Ferret is a local-first web assistant for private workspaces. With explicit user permission, it can inspect selected local folders, help locate hard-to-find files by name, path, or content, and use a lightweight on-device AI model to explain what a file does, summarize its purpose, and help users understand code directly in the browser.
The core idea behind Ferret is simple: a web application should be able to behave like a personal assistant for a user’s local files without forcing those files into the cloud. Instead of uploading sensitive code, research, or internal documents to remote AI services, Ferret keeps the experience local. The user chooses which folders to grant access to, search happens in the browser, and AI explanations are generated locally on the device.
This makes Ferret useful for developers exploring unfamiliar codebases, researchers navigating large document collections, and anyone who needs help understanding complex local files while maintaining privacy and control.

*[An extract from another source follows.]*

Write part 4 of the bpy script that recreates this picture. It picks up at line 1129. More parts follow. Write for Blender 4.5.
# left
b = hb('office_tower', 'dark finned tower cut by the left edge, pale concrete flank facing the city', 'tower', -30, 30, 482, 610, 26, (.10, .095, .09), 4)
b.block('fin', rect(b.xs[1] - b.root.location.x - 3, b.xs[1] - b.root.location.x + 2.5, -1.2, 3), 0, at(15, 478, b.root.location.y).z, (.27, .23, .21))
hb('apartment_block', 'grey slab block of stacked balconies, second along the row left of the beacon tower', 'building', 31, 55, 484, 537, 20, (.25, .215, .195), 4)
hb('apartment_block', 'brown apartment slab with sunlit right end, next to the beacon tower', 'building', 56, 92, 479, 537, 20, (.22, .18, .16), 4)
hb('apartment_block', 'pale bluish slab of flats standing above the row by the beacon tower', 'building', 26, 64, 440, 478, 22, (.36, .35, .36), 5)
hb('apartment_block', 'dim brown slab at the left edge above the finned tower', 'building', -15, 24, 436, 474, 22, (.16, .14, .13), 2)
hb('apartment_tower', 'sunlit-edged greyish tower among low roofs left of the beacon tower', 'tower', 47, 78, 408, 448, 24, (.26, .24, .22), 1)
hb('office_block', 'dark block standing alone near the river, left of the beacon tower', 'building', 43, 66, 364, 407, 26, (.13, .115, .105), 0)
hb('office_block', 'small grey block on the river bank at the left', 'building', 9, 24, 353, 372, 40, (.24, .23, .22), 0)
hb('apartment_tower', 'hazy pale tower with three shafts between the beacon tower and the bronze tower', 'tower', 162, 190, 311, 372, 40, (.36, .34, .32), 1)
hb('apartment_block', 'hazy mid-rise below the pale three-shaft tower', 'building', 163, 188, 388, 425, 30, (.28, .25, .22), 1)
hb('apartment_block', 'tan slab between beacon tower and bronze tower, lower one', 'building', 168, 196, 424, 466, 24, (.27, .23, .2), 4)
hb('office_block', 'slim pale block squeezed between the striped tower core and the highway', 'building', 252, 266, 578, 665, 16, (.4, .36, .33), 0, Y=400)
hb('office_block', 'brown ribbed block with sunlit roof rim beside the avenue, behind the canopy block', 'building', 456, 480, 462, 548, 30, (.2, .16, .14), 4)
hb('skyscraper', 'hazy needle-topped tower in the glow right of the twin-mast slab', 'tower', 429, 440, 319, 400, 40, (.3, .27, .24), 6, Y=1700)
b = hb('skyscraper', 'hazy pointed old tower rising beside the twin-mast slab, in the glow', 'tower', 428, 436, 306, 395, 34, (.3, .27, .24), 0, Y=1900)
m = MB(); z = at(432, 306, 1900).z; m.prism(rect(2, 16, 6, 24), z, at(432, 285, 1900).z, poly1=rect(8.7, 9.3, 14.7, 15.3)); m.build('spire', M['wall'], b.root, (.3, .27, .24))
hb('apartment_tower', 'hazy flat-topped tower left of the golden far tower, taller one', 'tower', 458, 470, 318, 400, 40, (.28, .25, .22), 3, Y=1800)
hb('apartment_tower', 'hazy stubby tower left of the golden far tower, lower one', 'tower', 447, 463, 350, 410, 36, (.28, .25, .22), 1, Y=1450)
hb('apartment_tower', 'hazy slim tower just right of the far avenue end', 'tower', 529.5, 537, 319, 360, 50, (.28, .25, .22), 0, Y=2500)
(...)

Reading through a large project or an unorganized folder of files can take hours. Search alone is often not enough: you may find the right file, but still need help understanding what it does, how it connects to the rest of the workspace, or why it matters.
Ferret is designed to bridge that gap. It combines local file discovery with local AI explanation so users can search, open, inspect, and ask questions about their own files in one place — without sending their workspace data to a remote backend.

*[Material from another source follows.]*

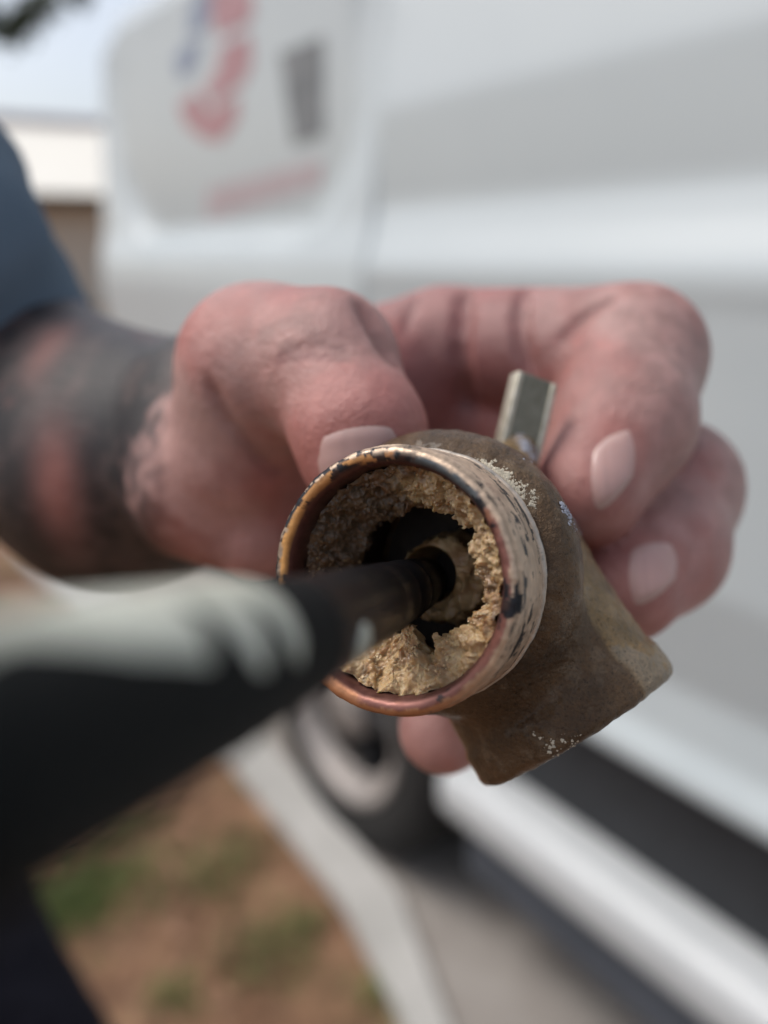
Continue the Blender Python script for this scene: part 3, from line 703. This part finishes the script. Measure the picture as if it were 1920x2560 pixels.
# creases pressed into the surface along the lines seen on the palm side and joints
CR = []
for path, r in (([(1165, 735), (1158, 800), (1150, 880), (1160, 960), (1170, 1010)], 1.5), ([(1312, 725), (1300, 790), (1305, 860), (1330, 930)], 1.3),
                ([(1530, 745), (1460, 790), (1410, 850)], 1.0), ([(905, 760), (960, 850), (985, 900)], 1.4),
                ([(520, 960), (570, 1060), (650, 1150), (690, 1180)], 1.0), ([(700, 880), (780, 860), (860, 870)], .5), ([(690, 905), (780, 885), (870, 900)], .5),
                ([(1040, 740), (1010, 830)], .8)):
    us = np.concatenate([np.linspace(path[k][0], path[k+1][0], 5) for k in range(len(path)-1)]); vv = np.concatenate([np.linspace(path[k][1], path[k+1][1], 5) for k in range(len(path)-1)])
    pts = march(hand0, us, vv); 
    for k in range(len(pts)-1):
        if np.linalg.norm(pts[k]-pts[k+1]) < 6: CR.append((pts[k], pts[k+1], r))
# nails: where they lie, and a bed pressed for each
def nail_grid(pts, nu=15, nv=17):
    (a, b, c, d) = [np.array(q, float) for q in pts]; us = np.zeros((nu, nv)); vv = np.zeros((nu, nv))
    for i in range(nu):
        for j in range(nv):
            x = i/(nu-1)*2-1; y = j/(nv-1)*2-1
            xx = x*math.sqrt(max(0, 1-.5*y*y)); yy = y*math.sqrt(max(0, 1-.5*x*x))
            s, t = (xx*1.38+1)/2, (yy*1.30+1)/2
            q = (a*(1-s)+b*s)*(1-t)+(d*(1-s)+c*s)*t; us[i, j], vv[i, j] = q
    return us, vv
NAILS = [[(800, 1085), (985, 1058), (1010, 1190), (800, 1220)], [(1478, 1120), (1578, 1062), (1590, 1190), (1490, 1290)], [(1572, 1368), (1682, 1352), (1695, 1450), (1585, 1525)]]
NP = []
for pts in NAILS:
    us, vv = nail_grid(pts); P = march(hand0, us, vv); NP.append(P)
def hand(P):
    d = hand0(P)
    for a, b, r in CR: 
        d = smax(d, -(rc(P, a, b, r*.55, r*.55)), r*1.6)
    return d
class _Fast: pass
def hand_local(P):                                     # creases only where they matter, to keep the grid quick
    d = hand0(P); near_ = np.abs(d) < 4
    if near_.any():
        q = P[near_]; e = d[near_]
        for a, b, r in CR: e = smax(e, -rc(q, a, b, r*.55, r*.55), r*1.6)
        d[near_] = e
    return d
Vh, Fh = nets(hand_local, np.array([-130, -62, -275]), np.array([66, 62, -92]), 1.0)
hx_ = W(np.array([-90, 30, -190])); person = thing('person', 'person in a blue grey jacket holding the fitting in a bare tattooed hand', 'person', (float(hx_[0]), float(hx_[1]), 0))
ploc = np.array(person.location)
# soften the net, then place
adj = np.zeros((len(Vh), 3)); cnt = np.zeros(len(Vh))
for a, b in ((0, 1), (1, 2), (2, 3), (3, 0)):
    np.add.at(adj, Fh[:, a], Vh[Fh[:, b]]); np.add.at(cnt, Fh[:, a], 1); np.add.at(adj, Fh[:, b], Vh[Fh[:, a]]); np.add.at(cnt, Fh[:, b], 1)
Vh = Vh*.5+.5*adj/cnt[:, None]
oh = mesh('bare_arm', W(Vh)-ploc, Fh, M['skin'], person)
N1 = np.array([mn.fractal(Vector(p*.045), 1, 2, 4) for p in Vh]); N2 = np.array([mn.fractal(Vector(p*.11+np.array([3, 9, 1])), 1, 2, 5) for p in Vh]); N3 = np.array([mn.noise(Vector(p*.35)) for p in Vh])
pale, red, deep = np.array([.48, .30, .275]), np.array([.43, .175, .155]), np.array([.22, .072, .072])
cs = mixc(np.tile(pale, (len(Vh), 1)), red, sst(-.35, .5, N1+.3*N2))
# flushed tips, knuckle bends and palm side; shade of the palm gap painted in
tipm = np.zeros(len(Vh))
for q, r in ((iT, 15), (mT, 15), (rT, 16), (tT, 10), (tI, 12), (P_(600, 1400, 138), 18), (i0, 20), (m0, 22)): tipm = np.maximum(tipm, np.exp(-((np.linalg.norm(Vh-q, axis=1))/r)**2))
cs = mixc(cs, red*.95, tipm*.6); palm_m = np.exp(-((np.linalg.norm(Vh-P_(1120, 960, 150), axis=1))/24)**2); cs = mixc(cs, deep, palm_m*.8)
cs *= (1+.10*N3+.08*N2)[:, None]
crease = np.zeros(len(Vh))
for a, b, r in CR: crease = np.maximum(crease, np.exp(-(np.maximum(rc(Vh, a, b, 0, 0), 0)/(r*1.1))**2))
cs = mixc(cs, deep*.75, crease*.75)
cs = mixc(cs, np.array([.20, .14, .13]), .22*sst(.15, .55, N2+.4*N3)*sst(-.3, .4, -N1))
for q, r in ((tI, 8), (iP, 9), (mP, 9), (iD, 6)): cs = mixc(cs, np.array([.22, .14, .125]), .35*np.exp(-((np.linalg.norm(Vh-q, axis=1)-11)/r)**2)*sst(-.2, .3, N2+N3))
for P in NP:                                                              # flushed skin fold round each nail
    rim_ = np.concatenate([P[0], P[-1], P[:, 0], P[:, -1]]); dmin = np.min(np.linalg.norm(Vh[:, None, :]-rim_[None, ::2, :], axis=2), axis=1) if len(Vh) < 90000 else np.full(len(Vh), 9.)
    cs = mixc(cs, np.array([.34, .12, .10]), .55*np.exp(-(dmin/1.8)**2))
# tattoo ink covering wrist and forearm, with bare patches
wx = Vh[:, 0]; ink = sst(-25, -34, wx*150/np.maximum(-Vh[:, 2], 150)+7*N2+2*N3)*sst(-.5, 4.5, thumb_sdf(Vh)+3*N3+2*N2)
pp = lambda u, v, d, r: np.exp(-((np.linalg.norm((Vh-P_(u, v, d))*np.array([1.5, .75, .6]), axis=1))/r)**2)
bare = np.maximum(pp(195, 1200, 160, 7), .8*pp(165, 950, 170, 6)); bare = np.maximum(bare, .12*sst(.25, .6, N1-.2*N2)); bare = np.maximum(bare, .5*pp(470, 1350, 135, 9))
inkc = mixc(np.tile(np.array([.012, .010, .013]), (len(Vh), 1)), np.array([.052, .036, .036]), sst(-.15, .45, N2+.6*N3))
cs = mixc(cs, inkc, np.clip(ink*(1-.95*bare), 0, 1)); cs = mixc(cs, np.array([.42, .10, .07]), np.clip(ink*bare*.9, 0, 1))
attr(oh, 'tint', np.clip(cs, .01, 1))
for P in NP:
    nu, nv = P.shape[:2]; g = grad(hand0, P.reshape(-1, 3)).reshape(P.shape); V = []; Fc = []
    for lay in (.12, -.8):
        for i in range(nu):
            for j in range(nv):
                e = min(i, nu-1-i, j, nv-1-j); lift = lay if lay < 0 else -.36+.58*min(1, e/3.2)**.8
                V.append(W(P[i, j]+g[i, j]*lift)-ploc)
    for i in range(nu-1):
        for j in range(nv-1):
            a = i*nv+j; q = (a, a+nv, a+nv+1, a+1); Fc.append(q); Fc.append(tuple(nu*nv+x for x in q[::-1]))
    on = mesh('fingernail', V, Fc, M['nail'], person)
    t_ = np.tile(np.tile(np.arange(nv)/(nv-1), nu), 2); e_ = np.array([min(i, nu-1-i)/(nu/2) for i in range(nu) for j in range(nv)]*2)
    rg = np.array([mn.noise(Vector((i*.9, 0, 3))) for i in range(nu) for j in range(nv)]*2)
    nc = mixc(np.tile(np.array([.52, .325, .295]), (len(t_), 1))*(1+.10*rg[:, None]), np.array([.52, .37, .33]), sst(.3, .05, t_)*.6)
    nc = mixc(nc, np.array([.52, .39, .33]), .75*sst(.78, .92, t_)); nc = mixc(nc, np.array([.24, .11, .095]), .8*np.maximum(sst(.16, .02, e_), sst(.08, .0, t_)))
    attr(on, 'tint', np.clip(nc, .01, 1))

# jacket sleeve: a folded tube over the forearm, cuff end open
def tube(path, radii, seg, folds, seed):
    pts = [Vector(p) for p in path]; out = []; nst = 46; rs = random.Random(seed); ph = rs.uniform(0, 6)
    n = len(pts)
    for i in range(nst+1):
        t = i/nst*(n-1); k = min(int(t), n-2); f = t-k
        p = pts[k].lerp(pts[k+1], f); r = lerp(radii[k], radii[k+1], f); d = (pts[k+1]-pts[k]).normalized()
        if 0 < k and f < .5: d = (d+(pts[k]-pts[k-1]).normalized()).normalized()
        x = d.cross(Vector((0, 0, 1))).normalized(); y = d.cross(x)
        row = []
        for j in range(seg):
            a = j*2*math.pi/seg
            q = p+x*math.cos(a)*r+y*math.sin(a)*r
            w = folds*r*(.7*mn.noise(q*.030+Vector((seed, 0, 0)))+.5*mn.noise(q*.075)+.30*math.sin(i*.55+3*mn.noise(q*.03)+ph))
            row.append(q+(x*math.cos(a)+y*math.sin(a))*w)
        out.append(row)
    return out
def sleeve(name, path, radii, m, parent, ploc, seed, folds=.10):
    rows = tube(path, radii, 64, folds, seed); c = sum(rows[0], Vector())/64
    inner = [[c+(q-c)*.93 for q in rows[0]], [c+(q-c)*.91+(rows[6][j]-rows[0][j])*1.0 for j, q in enumerate(rows[0])]]
    rows = inner[::-1]+rows
    V = [W(np.array(q))-ploc for r in rows for q in r]; Fc = []
    for i in range(len(rows)-1):
        for j in range(64): k = (j+1) % 64; Fc.append((i*64+j, i*64+k, (i+1)*64+k, (i+1)*64+j))
    Fc.append(tuple((len(rows)-1)*64+j for j in range(64)))
    return mesh(name, V, Fc, m, parent)
sleeve('jacket_sleeve', [P_(-50, 1010, 203), P_(-250, 665, 184), P_(-560, 250, 192), P_(-1200, -100, 235), P_(-1900, -500, 300)], [37.5, 36, 43, 62, 80], M['jacket'], person, ploc, 3)

# dark trouser leg and boot of the same person
sleeve('trouser_leg', [P_(390, 3300, 930), P_(140, 2760, 880), P_(-245, 2180, 800), P_(-560, 1560, 720), P_(-640, 1350, 700)], [78, 82, 92, 105, 115], M['dark_sleeve'], person, ploc, 8, .06)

- Permission-based local access: Ferret only reads folders the user explicitly approves.
- Workspace search: Find files by name, path, or indexed content.
- Built-in file viewer: Open and inspect local files directly in the browser.

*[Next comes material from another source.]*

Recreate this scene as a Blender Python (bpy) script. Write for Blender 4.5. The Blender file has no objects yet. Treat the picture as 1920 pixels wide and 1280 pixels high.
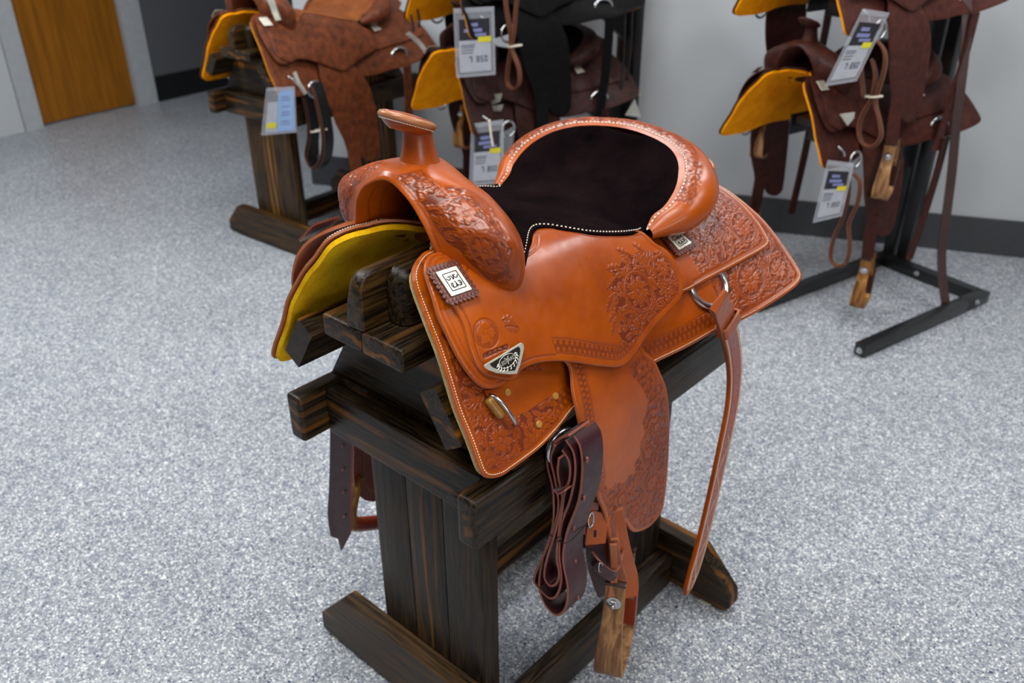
import bpy, bmesh, math, random
import numpy as np
from mathutils import Vector, Matrix
from mathutils.geometry import delaunay_2d_cdt

# ------------------------------------------------------------------ camera
SC = bpy.context.scene
COL = SC.collection
CAM = np.array([0.91139983, -0.68999234, 1.48172419])
RM = np.array([[0.747171, 0.66461976, -0.00400882],
               [-0.32335481, 0.36877457, 0.87146256],
               [0.58066959, -0.64983528, 0.49044566]])      # rows: right, up, back
FPX = 1662.914
cd = bpy.data.cameras.new('camera'); cam = bpy.data.objects.new('camera', cd); COL.objects.link(cam)
mw = Matrix.Identity(4)
for i in range(3):
    for j in range(3): mw[j][i] = RM[i][j]
    mw[i][3] = CAM[i]
cam.matrix_world = mw
cd.sensor_width = 36; cd.lens = FPX/1920*36; cd.clip_start = .05
cd.dof.use_dof = True; cd.dof.focus_distance = 1.20; cd.dof.aperture_fstop = 5.0
SC.camera = cam
# ------------------------------------------------------------------ world, lights, exposure
W = bpy.data.worlds.new('room_light'); SC.world = W; W.use_nodes = True
W.node_tree.nodes['Background'].inputs[0].default_value = (.80, .88, 1.0, 1)
W.node_tree.nodes['Background'].inputs[1].default_value = .12
def area(loc, size, power, col=(1, 1, 1), tgt=None, sy=None):
    l = bpy.data.lights.new('ceiling_panel_light', 'AREA'); l.shape = 'RECTANGLE'
    l.size = size; l.size_y = sy or size; l.energy = power; l.color = col
    o = bpy.data.objects.new('ceiling_panel_light', l); COL.objects.link(o); o.location = loc
    d = Vector(tgt)-Vector(loc) if tgt else Vector((0, 0, -1))
    o.rotation_euler = d.to_track_quat('-Z', 'Y').to_euler(); return o
area((.30, -.55, 2.75), .60, 34, (1, .97, .93), None, 1.2)
area((1.9, 1.2, 2.75), .60, 24, (1, .98, .96), None, 1.2)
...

- Private AI assistance: Ask Ferret to explain a file, summarize it, or help interpret code.
- Local-first architecture: Search, indexing, and AI inference happen locally in the browser.
- No cloud dependency for file understanding: Workspace contents are not sent to a remote AI API.
A developer downloads a large, undocumented software project and opens Ferret in the browser. They grant access to the project folder, search for “authentication”, open the most relevant file, and ask Ferret: “How does the login flow work here?”
Ferret searches the approved local workspace, opens the file, and returns a plain-English explanation generated by a lightweight local model running directly in the browser.
Make sure you have Bun installed, then install dependencies and start the development server:
bun install
bun run devOpen http://localhost:3000 in your browser.
-
Connect a folder
Choose a local folder you want Ferret to inspect. Your browser will ask for permission before access is granted. -
Search the workspace
Search by file name, path, or content to locate relevant files quickly. -
Open a file
Browse and inspect the file directly in the built-in viewer. -
Ask Ferret for help
Use the built-in AI to explain what a file does, summarize its purpose, or help interpret code and technical content.
Ferret is built around local privacy and controlled access:
- Folder access is granted explicitly by the user.
- Only approved local workspaces are searchable.
- File indexing happens locally in the browser.
- AI inference runs locally after model assets are downloaded and cached.
- Workspace contents are not sent to a cloud AI service for explanation.
Contributions are welcome.
- Open an issue to report bugs or suggest features.
- Fork the repository, make your changes, and submit a pull request.
- Keep changes focused, documented, and easy to review.